The View from Edgemoor Lane

Era
Original House (1896)

Lambda Chi Alpha occupies perhaps the most desirable plot of land of any Cornell fraternity: overlooking Cascadilla Gorge, only a 3-minute walk from Collegetown, close to central campus. Edgemoor, our home, is a magnificent 1896 Tudor; its renovation and expansion, completed in 2015, was the largest such project of any privately-owned house in Cornell history.

The front landscaping was contributed by Jim Sollecito '76, and the new road sign by R. Paul Williamson '66. But these aside, the front of the house looks much as it did when first constructed, as the Arts and Crafts movement was spreading: dormers peeking through the hipped roof, exposed half-timber, and high mullioned windows. Phil Prigmore '69, chief architect for the 2015 renovation, extended this treatment to the new wing, so that from all angles, the house appears as a unified wing. Such is the quality of the work that the new wing is almost indistinguishable from the original house to the casual visitor.

History

The property, like much of West Campus, was owned by Ezra Cornell up to the edge of the Gorge, in the possession of the Treman family. In 1893, Franklin C. Cornell, Ezra's son, transferred the plot to Liberty Hyde Bailey, then a professor of horticulture, and he conveyed it to the New York Alpha chapter of Phi Delta Theta to build a new chapter house. Phi Delt built the original house and occupied it in 1896, the first property in Ithaca with an Edgemoor Lane address. Lambda Chi Alpha, which had been living in crowded quarters in the original ISWZA house at 614 Stewart Avenue, seized the opportunity to buy the house in 1921, and has held on to it ever since.
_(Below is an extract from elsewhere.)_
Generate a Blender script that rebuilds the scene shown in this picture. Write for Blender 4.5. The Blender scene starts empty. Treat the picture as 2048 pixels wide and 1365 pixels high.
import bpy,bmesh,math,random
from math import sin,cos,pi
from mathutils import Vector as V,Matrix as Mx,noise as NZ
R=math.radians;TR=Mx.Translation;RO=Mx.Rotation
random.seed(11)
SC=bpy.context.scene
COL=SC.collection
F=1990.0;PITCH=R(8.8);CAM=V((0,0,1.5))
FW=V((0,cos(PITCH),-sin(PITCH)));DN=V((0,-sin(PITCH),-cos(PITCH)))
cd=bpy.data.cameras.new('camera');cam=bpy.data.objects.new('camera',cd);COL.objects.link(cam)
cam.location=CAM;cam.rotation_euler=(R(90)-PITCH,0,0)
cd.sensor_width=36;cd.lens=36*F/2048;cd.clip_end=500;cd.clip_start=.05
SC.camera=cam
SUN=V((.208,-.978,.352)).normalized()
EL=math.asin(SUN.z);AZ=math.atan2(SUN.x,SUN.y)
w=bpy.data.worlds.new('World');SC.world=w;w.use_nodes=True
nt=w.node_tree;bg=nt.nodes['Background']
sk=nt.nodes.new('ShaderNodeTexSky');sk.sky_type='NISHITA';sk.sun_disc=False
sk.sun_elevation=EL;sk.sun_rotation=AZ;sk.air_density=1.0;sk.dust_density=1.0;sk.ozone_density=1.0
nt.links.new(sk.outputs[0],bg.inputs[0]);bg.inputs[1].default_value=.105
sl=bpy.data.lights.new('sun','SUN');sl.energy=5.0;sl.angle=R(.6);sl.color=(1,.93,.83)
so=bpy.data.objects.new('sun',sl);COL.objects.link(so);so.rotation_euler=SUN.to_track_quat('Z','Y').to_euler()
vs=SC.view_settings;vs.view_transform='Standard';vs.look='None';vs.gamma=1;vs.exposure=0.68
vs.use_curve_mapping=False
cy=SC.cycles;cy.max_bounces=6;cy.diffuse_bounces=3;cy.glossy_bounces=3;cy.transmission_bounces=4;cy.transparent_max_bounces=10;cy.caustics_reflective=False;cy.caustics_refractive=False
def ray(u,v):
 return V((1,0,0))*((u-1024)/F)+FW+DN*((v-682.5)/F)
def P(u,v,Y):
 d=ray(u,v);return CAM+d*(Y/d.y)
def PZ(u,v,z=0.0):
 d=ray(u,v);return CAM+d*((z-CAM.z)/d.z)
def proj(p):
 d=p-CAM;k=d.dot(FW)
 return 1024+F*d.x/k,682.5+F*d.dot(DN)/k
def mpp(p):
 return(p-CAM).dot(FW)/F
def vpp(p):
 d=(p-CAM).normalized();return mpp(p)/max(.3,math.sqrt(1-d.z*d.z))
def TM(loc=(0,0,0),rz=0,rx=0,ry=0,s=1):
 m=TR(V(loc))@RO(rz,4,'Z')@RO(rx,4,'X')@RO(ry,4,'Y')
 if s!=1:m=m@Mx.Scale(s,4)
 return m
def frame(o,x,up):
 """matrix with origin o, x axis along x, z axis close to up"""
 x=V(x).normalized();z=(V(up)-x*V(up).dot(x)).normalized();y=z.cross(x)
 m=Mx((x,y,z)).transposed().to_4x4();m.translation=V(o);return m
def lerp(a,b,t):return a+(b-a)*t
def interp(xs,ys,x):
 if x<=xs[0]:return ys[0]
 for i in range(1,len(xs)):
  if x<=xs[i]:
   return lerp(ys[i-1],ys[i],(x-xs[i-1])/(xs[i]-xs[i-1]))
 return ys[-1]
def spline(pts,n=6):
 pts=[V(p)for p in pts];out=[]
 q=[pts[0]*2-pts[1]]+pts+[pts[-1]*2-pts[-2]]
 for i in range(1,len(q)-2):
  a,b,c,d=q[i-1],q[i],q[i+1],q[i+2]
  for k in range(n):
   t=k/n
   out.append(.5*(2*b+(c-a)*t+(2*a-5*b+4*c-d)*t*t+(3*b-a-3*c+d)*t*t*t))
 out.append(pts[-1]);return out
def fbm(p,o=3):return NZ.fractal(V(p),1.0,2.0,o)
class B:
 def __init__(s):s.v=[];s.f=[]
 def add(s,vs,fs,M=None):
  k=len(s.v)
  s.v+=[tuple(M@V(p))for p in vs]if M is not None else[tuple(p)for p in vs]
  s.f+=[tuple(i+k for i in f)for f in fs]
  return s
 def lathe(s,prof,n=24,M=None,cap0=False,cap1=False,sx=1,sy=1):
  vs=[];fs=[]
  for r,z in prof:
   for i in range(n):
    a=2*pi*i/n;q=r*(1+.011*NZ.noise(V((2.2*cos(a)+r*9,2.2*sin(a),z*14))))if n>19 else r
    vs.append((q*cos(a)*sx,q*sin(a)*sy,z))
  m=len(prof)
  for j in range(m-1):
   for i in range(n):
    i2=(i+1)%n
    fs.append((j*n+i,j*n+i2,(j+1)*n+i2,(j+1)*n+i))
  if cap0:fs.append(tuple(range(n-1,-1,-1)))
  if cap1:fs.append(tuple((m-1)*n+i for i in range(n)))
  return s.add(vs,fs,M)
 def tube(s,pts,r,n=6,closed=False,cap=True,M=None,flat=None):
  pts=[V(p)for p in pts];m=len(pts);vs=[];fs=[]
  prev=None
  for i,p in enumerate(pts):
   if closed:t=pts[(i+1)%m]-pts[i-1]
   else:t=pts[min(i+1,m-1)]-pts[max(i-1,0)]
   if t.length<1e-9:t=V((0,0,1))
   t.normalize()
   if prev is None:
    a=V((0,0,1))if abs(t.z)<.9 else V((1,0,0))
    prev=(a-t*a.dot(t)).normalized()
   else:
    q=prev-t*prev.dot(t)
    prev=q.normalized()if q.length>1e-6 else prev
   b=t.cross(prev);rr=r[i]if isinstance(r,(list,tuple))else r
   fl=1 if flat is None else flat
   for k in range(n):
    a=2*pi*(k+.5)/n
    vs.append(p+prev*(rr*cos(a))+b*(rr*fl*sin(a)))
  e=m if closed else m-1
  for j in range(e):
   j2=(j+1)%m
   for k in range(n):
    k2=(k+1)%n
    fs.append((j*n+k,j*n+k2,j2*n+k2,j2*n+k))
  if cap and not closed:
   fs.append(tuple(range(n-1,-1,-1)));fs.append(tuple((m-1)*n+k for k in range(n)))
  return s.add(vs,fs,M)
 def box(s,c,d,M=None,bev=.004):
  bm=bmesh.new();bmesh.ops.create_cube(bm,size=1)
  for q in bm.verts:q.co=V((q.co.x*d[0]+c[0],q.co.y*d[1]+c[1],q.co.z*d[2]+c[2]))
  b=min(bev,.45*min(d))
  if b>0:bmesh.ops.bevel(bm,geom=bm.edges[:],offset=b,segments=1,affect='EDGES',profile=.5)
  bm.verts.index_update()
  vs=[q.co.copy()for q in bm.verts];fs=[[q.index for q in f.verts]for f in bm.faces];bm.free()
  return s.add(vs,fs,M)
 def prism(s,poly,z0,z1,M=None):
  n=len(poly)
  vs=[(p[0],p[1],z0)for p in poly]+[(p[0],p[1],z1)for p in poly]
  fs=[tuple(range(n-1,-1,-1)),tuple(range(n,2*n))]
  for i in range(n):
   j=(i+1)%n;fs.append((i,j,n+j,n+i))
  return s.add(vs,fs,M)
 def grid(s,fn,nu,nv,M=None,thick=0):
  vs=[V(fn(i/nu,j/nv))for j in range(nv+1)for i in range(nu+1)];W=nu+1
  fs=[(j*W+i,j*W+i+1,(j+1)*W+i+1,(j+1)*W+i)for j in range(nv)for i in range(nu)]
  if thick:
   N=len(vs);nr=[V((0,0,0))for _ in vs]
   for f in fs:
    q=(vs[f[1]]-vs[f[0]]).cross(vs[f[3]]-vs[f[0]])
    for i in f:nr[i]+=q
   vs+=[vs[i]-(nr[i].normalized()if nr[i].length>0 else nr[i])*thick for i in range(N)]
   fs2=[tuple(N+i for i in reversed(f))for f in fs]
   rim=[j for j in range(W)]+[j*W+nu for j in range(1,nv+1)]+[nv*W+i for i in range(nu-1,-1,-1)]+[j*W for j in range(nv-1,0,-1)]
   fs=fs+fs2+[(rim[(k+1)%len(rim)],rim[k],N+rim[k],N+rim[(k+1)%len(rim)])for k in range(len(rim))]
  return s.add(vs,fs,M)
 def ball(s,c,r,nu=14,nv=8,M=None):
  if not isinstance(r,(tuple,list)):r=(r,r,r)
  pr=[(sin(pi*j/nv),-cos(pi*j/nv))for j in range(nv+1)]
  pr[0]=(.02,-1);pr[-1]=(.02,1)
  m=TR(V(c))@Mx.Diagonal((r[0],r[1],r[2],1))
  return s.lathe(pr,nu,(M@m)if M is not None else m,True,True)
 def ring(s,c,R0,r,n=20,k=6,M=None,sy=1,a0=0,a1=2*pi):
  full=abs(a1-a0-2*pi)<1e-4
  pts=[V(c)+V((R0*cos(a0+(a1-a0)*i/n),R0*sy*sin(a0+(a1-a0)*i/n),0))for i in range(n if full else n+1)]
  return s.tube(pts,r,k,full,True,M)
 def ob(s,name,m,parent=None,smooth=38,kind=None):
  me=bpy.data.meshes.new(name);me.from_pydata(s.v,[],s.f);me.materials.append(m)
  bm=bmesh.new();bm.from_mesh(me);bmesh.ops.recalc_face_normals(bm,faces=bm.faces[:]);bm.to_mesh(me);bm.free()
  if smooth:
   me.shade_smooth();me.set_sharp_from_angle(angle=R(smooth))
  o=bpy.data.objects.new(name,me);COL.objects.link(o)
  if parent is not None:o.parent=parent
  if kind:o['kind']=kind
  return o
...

The stone front patio was not a feature of the house at purchase; the oldest photos show only the path to the road, with windows visible on the north side of the rathskeller and bar next to the coal chute leading to the old coal room. By 1931, a front porch area is apparent from photographs, although it is uncertain exactly when it was installed. This work remained in place until the summer of 1966, when Dave Shannon '69 availed himself of slate being discarded from construction work on Willard Straight Hall, and spent several weeks hauling suitable pieces back to the house and placing them in appropriate spots around the crumbling patio. A Montana native, he inscribed his family's cattle brand in the cement near the front door, a reverse E, slash, and letter M. This work lasted another three decades, until ISWZA voted funds to have it professionally reconstructed. Nearly all of the stone was replaced, and the staircase to the parking lot also upgraded with new material.